What you have to do: Scan the records below. List lines holding "that".

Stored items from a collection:
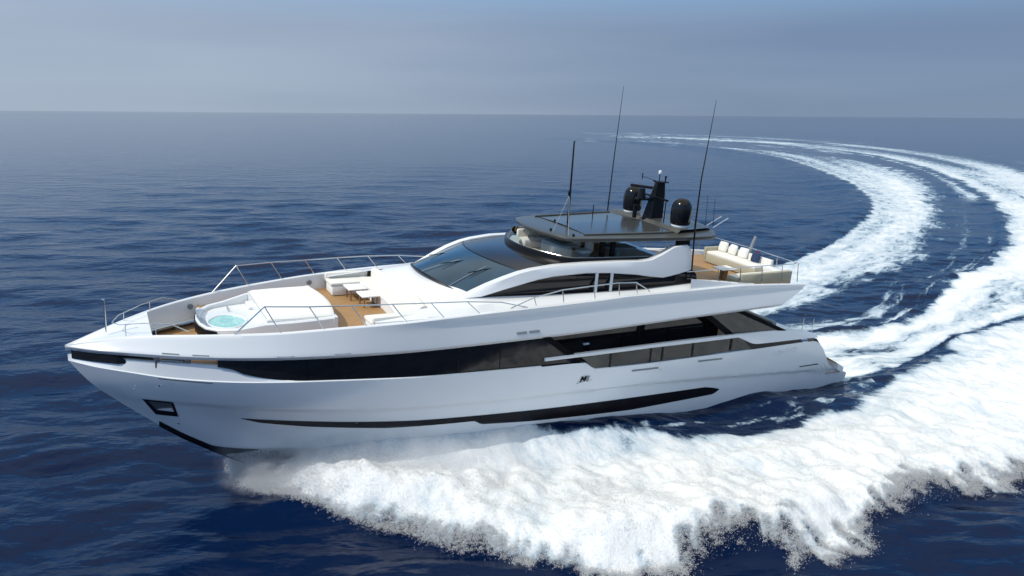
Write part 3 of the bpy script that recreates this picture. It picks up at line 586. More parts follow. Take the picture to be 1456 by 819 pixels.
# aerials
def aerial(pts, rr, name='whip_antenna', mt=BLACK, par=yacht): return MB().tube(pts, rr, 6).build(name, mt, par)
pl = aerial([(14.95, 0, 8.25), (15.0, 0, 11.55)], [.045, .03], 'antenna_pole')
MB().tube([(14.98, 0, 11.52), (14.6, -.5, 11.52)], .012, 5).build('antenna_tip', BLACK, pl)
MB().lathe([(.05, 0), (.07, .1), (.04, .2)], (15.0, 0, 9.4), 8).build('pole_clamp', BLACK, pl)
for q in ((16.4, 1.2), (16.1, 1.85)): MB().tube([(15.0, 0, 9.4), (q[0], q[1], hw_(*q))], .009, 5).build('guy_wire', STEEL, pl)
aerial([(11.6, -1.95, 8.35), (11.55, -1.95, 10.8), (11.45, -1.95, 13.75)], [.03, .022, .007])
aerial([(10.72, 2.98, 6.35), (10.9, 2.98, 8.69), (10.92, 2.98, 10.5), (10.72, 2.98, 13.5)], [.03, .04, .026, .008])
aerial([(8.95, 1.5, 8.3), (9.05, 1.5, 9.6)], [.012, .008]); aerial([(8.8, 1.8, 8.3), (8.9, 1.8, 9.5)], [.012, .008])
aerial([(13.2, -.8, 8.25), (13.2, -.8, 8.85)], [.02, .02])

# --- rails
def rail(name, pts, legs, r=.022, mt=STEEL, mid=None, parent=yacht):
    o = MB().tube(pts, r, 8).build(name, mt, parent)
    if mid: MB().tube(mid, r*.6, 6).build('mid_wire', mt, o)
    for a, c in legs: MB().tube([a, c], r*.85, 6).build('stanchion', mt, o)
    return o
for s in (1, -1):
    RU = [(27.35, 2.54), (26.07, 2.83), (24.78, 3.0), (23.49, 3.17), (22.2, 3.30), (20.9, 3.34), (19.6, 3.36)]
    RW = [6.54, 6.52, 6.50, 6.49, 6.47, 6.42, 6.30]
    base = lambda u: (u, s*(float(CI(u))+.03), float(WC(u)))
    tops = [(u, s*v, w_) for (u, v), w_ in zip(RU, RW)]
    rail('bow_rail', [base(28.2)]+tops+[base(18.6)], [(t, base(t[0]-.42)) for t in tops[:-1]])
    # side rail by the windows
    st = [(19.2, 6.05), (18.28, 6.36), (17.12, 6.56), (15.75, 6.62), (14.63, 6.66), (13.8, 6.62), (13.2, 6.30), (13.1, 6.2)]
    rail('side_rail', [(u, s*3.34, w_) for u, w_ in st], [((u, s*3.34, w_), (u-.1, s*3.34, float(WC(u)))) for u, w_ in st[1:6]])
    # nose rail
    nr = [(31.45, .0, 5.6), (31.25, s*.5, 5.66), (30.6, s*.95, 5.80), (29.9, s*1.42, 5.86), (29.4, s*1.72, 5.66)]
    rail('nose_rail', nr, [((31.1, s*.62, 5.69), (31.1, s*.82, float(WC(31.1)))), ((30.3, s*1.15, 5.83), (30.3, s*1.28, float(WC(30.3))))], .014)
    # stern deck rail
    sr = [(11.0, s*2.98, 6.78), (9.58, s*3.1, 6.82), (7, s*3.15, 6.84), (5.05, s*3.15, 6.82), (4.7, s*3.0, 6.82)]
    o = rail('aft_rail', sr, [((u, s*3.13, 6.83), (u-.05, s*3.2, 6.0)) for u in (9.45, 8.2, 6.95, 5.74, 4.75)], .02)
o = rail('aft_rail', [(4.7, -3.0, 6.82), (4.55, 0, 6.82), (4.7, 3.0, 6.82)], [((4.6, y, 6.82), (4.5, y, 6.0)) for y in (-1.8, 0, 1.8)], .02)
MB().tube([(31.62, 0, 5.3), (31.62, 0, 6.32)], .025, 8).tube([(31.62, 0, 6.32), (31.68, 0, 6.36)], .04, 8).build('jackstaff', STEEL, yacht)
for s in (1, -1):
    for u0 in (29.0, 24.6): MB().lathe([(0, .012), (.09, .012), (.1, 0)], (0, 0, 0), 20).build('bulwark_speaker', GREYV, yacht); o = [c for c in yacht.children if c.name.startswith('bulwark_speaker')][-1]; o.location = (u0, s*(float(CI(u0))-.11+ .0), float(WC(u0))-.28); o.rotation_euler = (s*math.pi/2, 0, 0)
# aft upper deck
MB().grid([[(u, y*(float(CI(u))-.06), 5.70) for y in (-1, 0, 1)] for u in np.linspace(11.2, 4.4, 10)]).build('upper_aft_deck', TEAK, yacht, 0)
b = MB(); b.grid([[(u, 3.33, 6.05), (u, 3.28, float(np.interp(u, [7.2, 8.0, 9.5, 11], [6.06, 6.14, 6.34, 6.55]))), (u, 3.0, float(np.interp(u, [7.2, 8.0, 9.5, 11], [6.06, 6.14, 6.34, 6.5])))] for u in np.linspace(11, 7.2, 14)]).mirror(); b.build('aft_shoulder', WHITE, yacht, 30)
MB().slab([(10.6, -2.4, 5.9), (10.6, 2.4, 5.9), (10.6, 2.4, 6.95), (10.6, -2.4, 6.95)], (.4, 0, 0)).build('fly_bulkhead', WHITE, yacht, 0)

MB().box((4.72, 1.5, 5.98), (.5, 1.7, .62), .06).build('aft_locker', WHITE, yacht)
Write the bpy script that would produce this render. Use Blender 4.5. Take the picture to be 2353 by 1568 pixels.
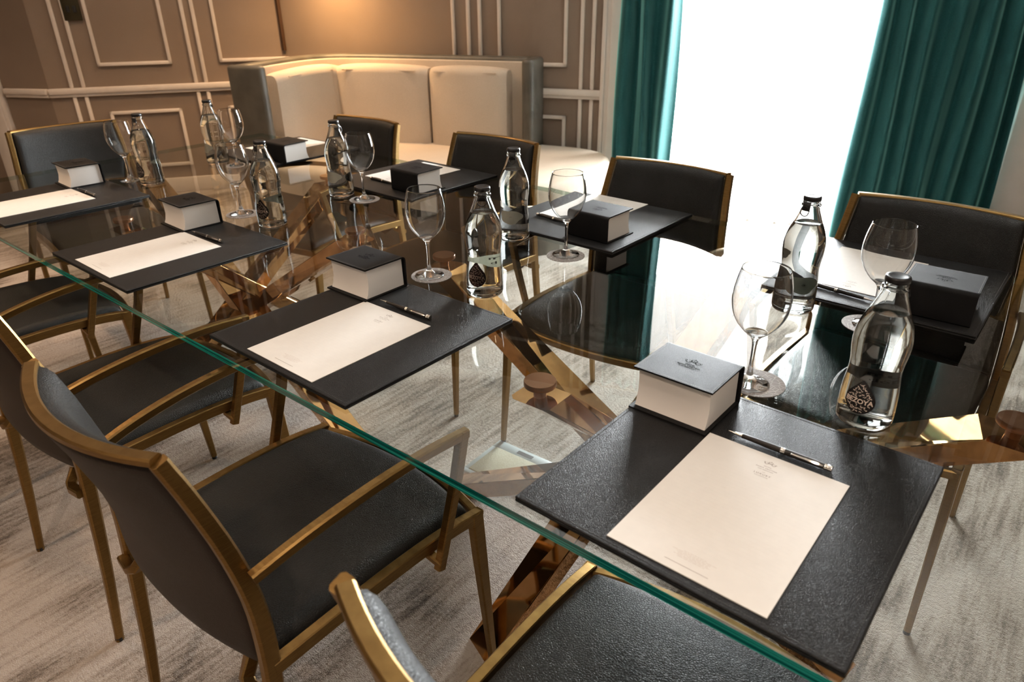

Result for this task:
Write part 3 of the bpy script that recreates this picture. It picks up at line 586. More parts follow. Take the picture to be 1456 by 819 pixels.
Write the bpy script that would produce this render. Use Blender 4.5. Take the picture to be 2353 by 1568 pixels.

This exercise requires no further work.